Ah well spotted Graham! I had in my mind “was it ‘Death’ or ‘Doom’… backwards and forwards… in the end I opted for Death… ah well… thanks for that…

3 Nov 1:14am

Thanks for that Rob, you have an extraordinary memory.

In many ways the folks you mention here were at the forefront of a sustainability movement in Ireland, most never called themselves environmentalists. That is probably why Liam Leonard missed them and of course missed you and the emergence of Transition.


Liam Leonard
6 Nov 2:57am

Why don’t you go to the considerable effort of writing your own book? Mine was never a name dropping exercise, it was something I wanted to avoid.
The campaigns I coverd in my book were chosen specifically becase of their success in mobilizing beyond parochial groups or clicks into actual movements with local, national and global links. This is clearly stated in the opening chapters, if you’ve read it,

8 Nov 11:49am

Dear Liam,
I didn’t mean this post to be a criticism of your book, which I’m sure is well-researched and an excellent analysis of its subject (although at £108 a copy the online contents and index is probably as close as many of us will get to reading it). Of course there is a huge amount to be learnt from analysis of the important campaigns that you look at here. I have indeed been to the ‘considerable effort’ of writing a book, and I entirely appreciate what it entails, and am not in any sense denigrating that.

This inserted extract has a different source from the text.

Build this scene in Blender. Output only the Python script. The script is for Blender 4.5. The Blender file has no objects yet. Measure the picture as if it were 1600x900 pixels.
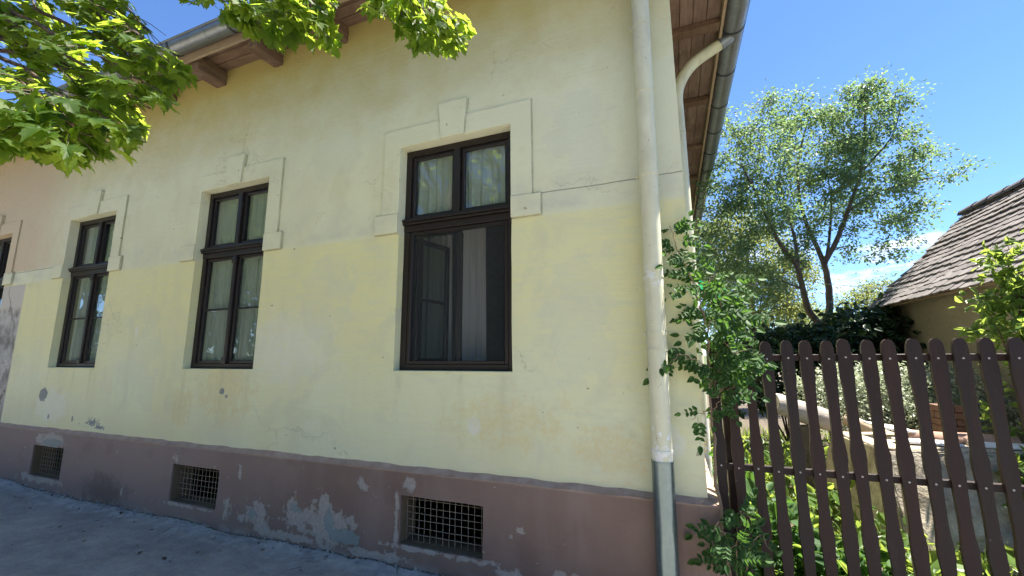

My point was that I think that while all that you discuss was taking place, there was also another very important process, a movement if you like, taking place in parallel, which rather than being ‘parochial’ and ‘cliques’ is, in my opinion, another fascinating and important strand to the story you, no doubt very eloquently, tell in your book. I felt it important to honour and acknowledge that part of the story too, as it is all too often forgotten. I’m sorry if you read that as a criticism of your work, which wasn’t the intention.